The adoption of home air conditioning was beginning in the 1950s. The first domestic units, the kind that we think of as fitting in a window, were developed in the 1930s. Their cost was prohibitive – only a few really wealthy folks even considered getting one. 

If you wanted to cool off, you could go to the movies – theaters prominently advertised the fact that they had cooling systems inside.

But the industry worked hard to drive those costs down. By the late 1940s, air conditioning was becoming more affordable.

My parents did not have any kind of air conditioner until the 1980s. Their home, built in the 1920s, was not well-equipped for the electricity drain of the big AC units – and that was the case with a lot of older homes.

But newer homes and apartments began to be “fitted” for AC. I remember seeing an apartment building going up across the street from the house apartment we rented in Queens and wondering what those gray rectangles below some windows were for. 

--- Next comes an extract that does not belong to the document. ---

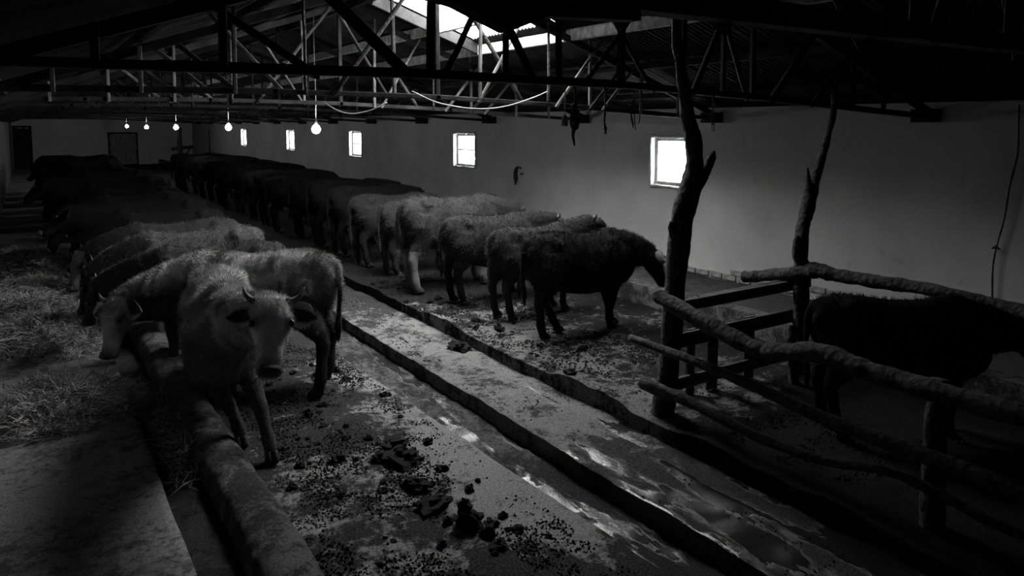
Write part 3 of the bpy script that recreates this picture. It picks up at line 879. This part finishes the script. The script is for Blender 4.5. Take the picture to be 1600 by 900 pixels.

Soon we knew. Names like Carrier, Friedrich and Emerson would show up on those boxes indicating that AC units of those brands were either in there or about to be. For older buildings and those that weren’t being outfitted for AC, window air conditioners became smaller and more portable. 

And homes began including something even better: central air conditioning. It requires a couple of big power-eating units and a lot of ducts, but it is a lifesaver – especially in warmer parts of the country such as in the South.

In 2022, the latest data available from the Department of Energy, 87% of American homes now have some form of air conditioning. And just about every car sold in the nation has AC as standard equipment – a big change from when everyone rolled the windows down and hoped for a breeze.

The concern isn’t so much cooling people off as in not warming the planet any further. 

There have been several regulations regarding chemicals used in air conditioning. Most prominently, every nation in the world banned chlorofluorocarbons, or CFCs, because of how incredibly proficient at destroying ozone in the atmosphere.

These arguments would have seemed strange to a generation that found keeping cool a struggle. The problem of keeping the planet cool got punted to those of us in the 21st century.